A Galinha que Virou um Cão
Esse acontecimento que poderíamos chamar de “antinatural” — já que a natureza de uma galinha normalmente a impulsionaria a fugir e não a conviver — levou-me a refletir sobre a própria condição do pecador que é salvo pela fé em Cristo. Tendo ainda uma natureza de pecado, seu impulso natural seria, a exemplo de Adão (Gn 3.8), fugir de Deus. Afinal, o pecado fez com que a busca por Deus se tornasse algo estranho ao homem: “Não há quem busque a Deus; todos se extraviaram, a uma se fizeram inúteis; não há quem faça o bem, não há nem um sequer” (Rm 3.11b,12). Entretanto, o que era antinatural, a saber, o pecador buscar o Deus santo, aconteceu por iniciativa do nosso salvador. Por causa dele, alguns milagres ocorreram.
O primeiro é que nós fomos aproximados. Se o pecado nos afastou de Deus, tornando-nos alheios e alienados de tudo que lhe diz respeito (Ef 4.18), a obra redentora de Cristo promoveu a inversão do processo da queda: “Mas, agora, em Cristo Jesus, vós, que antes estáveis longe, fostes aproximados pelo sangue de Cristo” (Ef 2.13).
O segundo é que fomos purificados. A impureza do pecador é inaceitável a Deus, de modo que aqueles que perecerão mantêm vidas marcadas pela podridão das suas ações (1Co 6.9,10). Porém, na sequência, o apóstolo Paulo afirma que nossa aproximação de Deus se deve ao fato de ele ter nos purificado da culpa do pecado “Tais fostes alguns de vós; mas vós vos lavastes, mas fostes santificados, mas fostes justificados no nome do Senhor Jesus Cristo e no Espírito do nosso Deus” (1Co 6.11).
O terceiro é que fomos repatriados. A respeito dos pecadores é dito que eles pertencem ao “mundo” (Jo 17.14, 1Jo 4.5). A justificação e a aproximação pelo sangue de Cristo também mudam a pátria a que pertencem os pecadores arrependidos: “Ele nos libertou do império das trevas e nos transportou para o reino do Filho do seu amor, no qual temos a redenção, a remissão dos pecados” (Cl 1.13,14). Agora, salvos por ele, podemos dizer que “a nossa pátria está nos céus, de onde também aguardamos o Salvador, o Senhor Jesus Cristo” (Fp 3.20).

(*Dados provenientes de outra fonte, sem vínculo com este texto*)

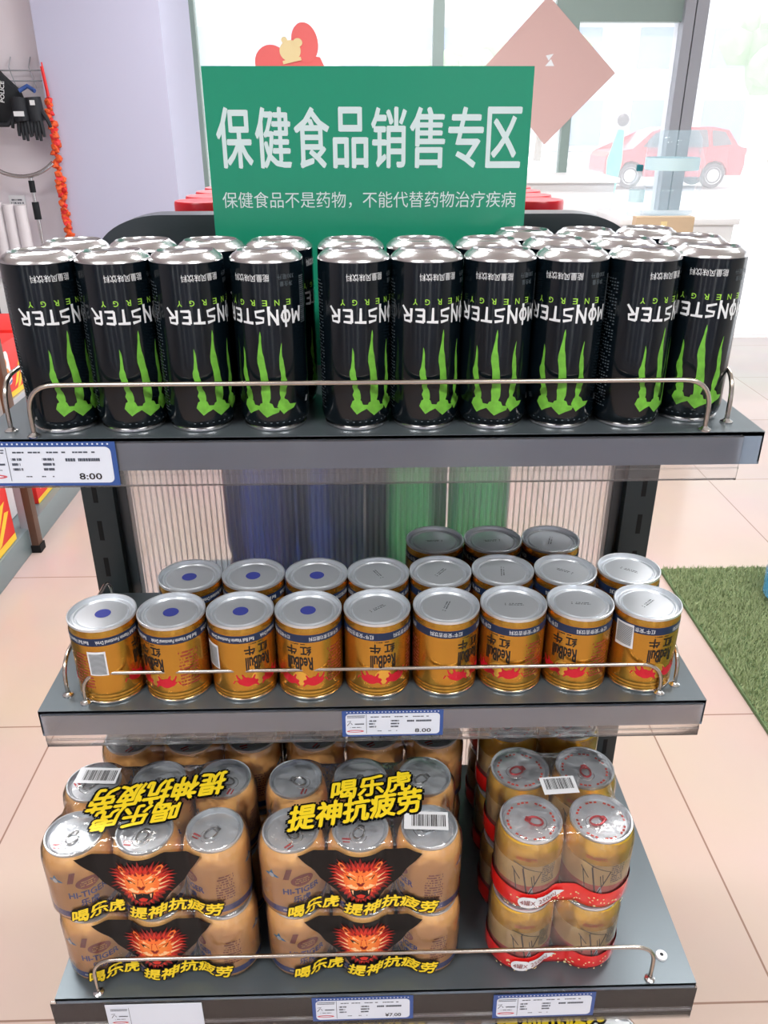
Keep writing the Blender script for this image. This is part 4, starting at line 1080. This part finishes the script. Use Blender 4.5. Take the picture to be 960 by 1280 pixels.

O quarto milagre é que fomos reconciliados. A natureza pecaminosa nos colocou na terrível condição de inimigos de Deus. Entretanto, seu amor e graça fizeram com que isso fosse desfeito e passássemos por uma reconciliação com o Senhor: “E a vós outros também, que, outrora, éreis estranhos e inimigos no entendimento pelas vossas obras malignas, agora, porém, vos reconciliou no corpo da sua carne, mediante a sua morte, para apresentar-vos perante ele santos, inculpáveis e irrepreensíveis” (Cl 1.21,22).
Nossas reações a essas verdades maravilhosas devem ser duas. Em primeiro lugar, devemos ser gratos a Deus pela transformação da nossa velha condição. Se a natureza pecaminosa nos fazia andar distantes de Deus, ser impuros, pertencer ao mundo perdido e viver como inimigos do Senhor, sua obra redentora deve nos encurvar diariamente diante dele para adoração e ações de graça. Mas há ainda uma segunda reação, pela qual devemos nos esforçar para viver diferente do modo como vivíamos. Por ter Deus transformado nossa velha condição, não é mais possível nos adequarmos ao pecado e ao marasmo espiritual com a desculpa de que “a carne é fraca”. Na verdade, Deus enviou seu Filho e o fez perecer para que nossa carne fraca fosse revestida de uma nova natureza, guiada e fortalecida pelo próprio Deus. Por isso, a ordem apostólica é: “Quanto ao trato passado, vos despojeis do velho homem, que se corrompe segundo as concupiscências do engano, e vos renoveis no espírito do vosso entendimento, e vos revistais do novo homem, criado segundo Deus, em justiça e retidão procedentes da verdade” (Ef 4.22-24).
Essa deve ser nossa busca diária. Afinal, se uma galinha arisca pode mudar de atitude e se parecer com o chamado “melhor amigo do homem”, nós, crentes em Cristo, podemos muito bem nos esforçar, sempre dependentes de Deus, para sermos bons servos e filhos que convivam muito bem com nosso Pai celestial brilhando a luz de Cristo diante do mundo.